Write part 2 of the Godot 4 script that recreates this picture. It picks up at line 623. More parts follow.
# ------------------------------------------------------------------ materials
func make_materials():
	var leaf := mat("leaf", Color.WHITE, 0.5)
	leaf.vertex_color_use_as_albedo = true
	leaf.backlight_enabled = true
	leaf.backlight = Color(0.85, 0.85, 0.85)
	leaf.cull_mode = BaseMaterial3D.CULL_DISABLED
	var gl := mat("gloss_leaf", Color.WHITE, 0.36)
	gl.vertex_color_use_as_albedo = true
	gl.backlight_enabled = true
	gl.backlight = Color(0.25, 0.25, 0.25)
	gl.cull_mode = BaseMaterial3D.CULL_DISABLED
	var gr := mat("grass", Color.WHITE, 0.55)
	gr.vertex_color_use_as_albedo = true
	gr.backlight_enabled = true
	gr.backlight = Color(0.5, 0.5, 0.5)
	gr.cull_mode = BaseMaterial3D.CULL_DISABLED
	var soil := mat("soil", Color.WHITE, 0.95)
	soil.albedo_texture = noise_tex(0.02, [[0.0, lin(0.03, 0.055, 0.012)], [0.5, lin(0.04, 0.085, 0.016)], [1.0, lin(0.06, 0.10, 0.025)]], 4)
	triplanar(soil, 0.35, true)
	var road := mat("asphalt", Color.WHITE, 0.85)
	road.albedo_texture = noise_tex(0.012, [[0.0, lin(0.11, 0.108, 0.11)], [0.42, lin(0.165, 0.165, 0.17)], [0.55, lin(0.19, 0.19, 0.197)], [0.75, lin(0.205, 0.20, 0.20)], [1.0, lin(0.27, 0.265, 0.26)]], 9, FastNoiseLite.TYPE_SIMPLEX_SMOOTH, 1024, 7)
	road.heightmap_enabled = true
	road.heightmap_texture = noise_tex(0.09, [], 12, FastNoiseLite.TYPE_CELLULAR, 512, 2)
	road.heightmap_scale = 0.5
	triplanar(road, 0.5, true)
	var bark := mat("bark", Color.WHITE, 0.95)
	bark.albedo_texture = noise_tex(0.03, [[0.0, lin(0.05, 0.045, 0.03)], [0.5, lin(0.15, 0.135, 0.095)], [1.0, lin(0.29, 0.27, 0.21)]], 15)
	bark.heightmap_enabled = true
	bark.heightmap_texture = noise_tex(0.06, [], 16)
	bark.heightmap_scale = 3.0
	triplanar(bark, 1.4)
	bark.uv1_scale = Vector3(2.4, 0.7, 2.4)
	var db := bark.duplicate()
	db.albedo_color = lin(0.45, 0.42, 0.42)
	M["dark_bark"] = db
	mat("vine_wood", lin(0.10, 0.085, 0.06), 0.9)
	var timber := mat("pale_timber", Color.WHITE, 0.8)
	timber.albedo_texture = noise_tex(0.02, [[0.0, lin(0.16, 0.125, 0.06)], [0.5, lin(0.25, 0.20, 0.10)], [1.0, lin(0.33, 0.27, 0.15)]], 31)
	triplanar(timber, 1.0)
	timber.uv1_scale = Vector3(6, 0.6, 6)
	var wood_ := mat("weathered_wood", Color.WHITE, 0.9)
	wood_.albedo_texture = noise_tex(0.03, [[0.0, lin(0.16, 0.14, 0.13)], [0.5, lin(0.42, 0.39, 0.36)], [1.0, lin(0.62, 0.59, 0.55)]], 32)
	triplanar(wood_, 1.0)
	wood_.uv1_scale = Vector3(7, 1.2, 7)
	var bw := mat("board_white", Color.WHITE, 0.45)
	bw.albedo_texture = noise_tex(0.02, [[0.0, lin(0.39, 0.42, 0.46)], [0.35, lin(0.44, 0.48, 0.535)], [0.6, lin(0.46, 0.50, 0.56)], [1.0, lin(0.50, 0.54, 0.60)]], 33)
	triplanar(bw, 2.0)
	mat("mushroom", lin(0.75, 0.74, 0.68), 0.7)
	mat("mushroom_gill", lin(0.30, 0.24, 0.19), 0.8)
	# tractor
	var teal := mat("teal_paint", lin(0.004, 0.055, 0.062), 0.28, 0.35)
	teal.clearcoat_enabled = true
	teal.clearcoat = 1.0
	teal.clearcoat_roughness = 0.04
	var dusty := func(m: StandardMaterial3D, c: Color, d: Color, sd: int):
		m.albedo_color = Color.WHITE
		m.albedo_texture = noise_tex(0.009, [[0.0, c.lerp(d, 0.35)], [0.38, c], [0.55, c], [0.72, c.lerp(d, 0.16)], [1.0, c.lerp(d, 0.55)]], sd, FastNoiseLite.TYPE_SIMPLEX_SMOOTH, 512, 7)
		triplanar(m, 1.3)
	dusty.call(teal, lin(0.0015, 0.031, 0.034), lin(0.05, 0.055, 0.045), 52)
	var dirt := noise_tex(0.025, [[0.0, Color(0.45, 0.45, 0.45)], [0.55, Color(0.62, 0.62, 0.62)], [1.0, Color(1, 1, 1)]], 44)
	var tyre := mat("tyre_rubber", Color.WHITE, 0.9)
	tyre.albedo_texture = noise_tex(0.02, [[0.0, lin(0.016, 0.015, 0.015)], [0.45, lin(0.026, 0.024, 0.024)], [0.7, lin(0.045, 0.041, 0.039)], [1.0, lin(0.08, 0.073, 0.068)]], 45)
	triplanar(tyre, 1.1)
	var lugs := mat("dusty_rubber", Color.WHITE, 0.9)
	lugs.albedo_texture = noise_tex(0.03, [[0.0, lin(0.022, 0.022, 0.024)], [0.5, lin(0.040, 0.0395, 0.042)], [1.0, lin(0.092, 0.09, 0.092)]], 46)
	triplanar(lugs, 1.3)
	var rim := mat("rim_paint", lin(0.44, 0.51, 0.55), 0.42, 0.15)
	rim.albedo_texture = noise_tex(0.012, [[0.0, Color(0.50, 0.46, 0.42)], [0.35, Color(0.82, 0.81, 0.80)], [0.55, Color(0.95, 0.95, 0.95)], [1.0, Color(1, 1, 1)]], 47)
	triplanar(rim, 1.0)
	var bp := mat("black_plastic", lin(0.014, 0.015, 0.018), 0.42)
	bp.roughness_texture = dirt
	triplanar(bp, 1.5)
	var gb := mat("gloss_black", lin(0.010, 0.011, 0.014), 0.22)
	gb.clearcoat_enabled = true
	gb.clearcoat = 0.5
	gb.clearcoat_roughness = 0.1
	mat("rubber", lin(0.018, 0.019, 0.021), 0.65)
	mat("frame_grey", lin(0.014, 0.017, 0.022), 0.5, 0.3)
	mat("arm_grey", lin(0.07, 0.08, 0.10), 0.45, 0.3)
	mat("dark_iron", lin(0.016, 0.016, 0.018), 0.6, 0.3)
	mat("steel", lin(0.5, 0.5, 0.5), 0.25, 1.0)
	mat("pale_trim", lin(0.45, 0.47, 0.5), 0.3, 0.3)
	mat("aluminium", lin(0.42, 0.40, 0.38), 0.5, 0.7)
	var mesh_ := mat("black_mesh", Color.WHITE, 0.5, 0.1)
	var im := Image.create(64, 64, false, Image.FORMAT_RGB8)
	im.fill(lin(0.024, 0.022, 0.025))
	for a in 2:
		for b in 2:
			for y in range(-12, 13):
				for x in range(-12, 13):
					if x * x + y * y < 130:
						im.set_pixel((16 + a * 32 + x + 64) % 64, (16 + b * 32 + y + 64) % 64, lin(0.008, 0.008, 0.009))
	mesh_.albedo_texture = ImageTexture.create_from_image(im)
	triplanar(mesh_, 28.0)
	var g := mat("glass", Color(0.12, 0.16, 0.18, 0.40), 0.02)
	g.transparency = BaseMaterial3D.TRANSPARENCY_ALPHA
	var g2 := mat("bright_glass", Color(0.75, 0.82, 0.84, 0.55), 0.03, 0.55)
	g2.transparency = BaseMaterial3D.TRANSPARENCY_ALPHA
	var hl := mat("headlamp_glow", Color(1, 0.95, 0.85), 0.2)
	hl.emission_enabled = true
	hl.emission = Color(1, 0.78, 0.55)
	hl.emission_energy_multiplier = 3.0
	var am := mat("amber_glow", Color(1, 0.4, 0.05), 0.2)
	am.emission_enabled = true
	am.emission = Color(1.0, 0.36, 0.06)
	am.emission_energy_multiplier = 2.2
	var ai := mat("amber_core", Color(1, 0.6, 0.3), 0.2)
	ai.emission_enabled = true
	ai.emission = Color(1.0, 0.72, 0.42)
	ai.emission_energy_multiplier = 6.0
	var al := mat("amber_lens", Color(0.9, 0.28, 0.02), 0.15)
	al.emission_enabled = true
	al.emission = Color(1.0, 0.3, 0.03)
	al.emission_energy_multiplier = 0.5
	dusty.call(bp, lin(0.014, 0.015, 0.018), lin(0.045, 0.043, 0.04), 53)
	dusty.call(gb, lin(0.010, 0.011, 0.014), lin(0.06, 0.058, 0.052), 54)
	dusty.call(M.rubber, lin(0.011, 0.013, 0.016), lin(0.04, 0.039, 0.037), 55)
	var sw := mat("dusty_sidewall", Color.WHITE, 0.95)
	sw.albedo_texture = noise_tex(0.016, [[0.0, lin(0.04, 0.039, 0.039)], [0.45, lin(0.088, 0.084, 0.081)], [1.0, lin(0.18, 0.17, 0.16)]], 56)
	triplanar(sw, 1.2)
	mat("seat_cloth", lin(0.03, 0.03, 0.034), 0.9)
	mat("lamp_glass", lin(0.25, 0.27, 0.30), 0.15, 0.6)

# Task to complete
Take the line containing "g.transparency = BaseMaterial3D.TRANSPARENCY_ALPHA" and the line containing "0.55), 0.03, 0.55)". Write out both and all lines between, exactly, and nothing more.

# Task output
	g.transparency = BaseMaterial3D.TRANSPARENCY_ALPHA
	var g2 := mat("bright_glass", Color(0.75, 0.82, 0.84, 0.55), 0.03, 0.55)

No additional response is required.